女たちは二度遊ぶ (角川文庫) 吉田修一著 「女たちは二度遊ぶ」
十一編のそれぞれに女の子が一人ずつ登場する。よく考えるといやな子なんてひとりもいない。中にはなんらかの問題を抱えてる子もいるけど、それでも彼女たちは誰ひとりいやな感じのする像を結ばない。作者がひとりひとりを核と呼べるところまでいったん掘り下げて、それから改めて状況の中で再構成していると言うか、当たってるかどうかわからないけどそういう手続きを踏んでいるからだと思われる。だからどの子も必然の感じを身にまとっていて無理が無く嘘が無い。おそらく気まぐれもわがままも悪意も無い。そういういやなものはすべて男である主人公たちの持ち物だ。主人公たちがそういういやなものを発揮すると、彼女らは耐えられるところまでは耐えて、耐えられなくなったらさっさと他者の仮面をかぶって彼らのもとから去って行く。つまり最後まで無理や嘘が無い訳だ。
彼女たちはしたたかなのか、それとも愛すべき存在なのか。もっともしたたかであることと愛すべき存在であることは必ずしも矛盾しないかも知れない。彼女たちを見ていると必要充分なだけしたたかで、そのことによって愛すべき存在になっているような気がする。
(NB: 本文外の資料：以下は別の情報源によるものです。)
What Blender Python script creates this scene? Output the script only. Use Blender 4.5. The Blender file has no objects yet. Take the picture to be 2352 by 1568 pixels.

そしてそんな風に彼女らを造形しているのはもちろん主人公たちではなく作者だ。彼女たちに無理の無い必然性を与える作業が、そんな風に彼女たちを輝かせたのだと思われる。もっともそう感じる自分にもちょっとしたからくりがある。作者が「女たち」と呼ぶものをここでは「女の子」と呼んでいる。そう呼ぶ自分は彼女たちよりずっと年をとっていてだから主人公たちより少しは温かい目で彼女たちを眺めることができる。という訳だ。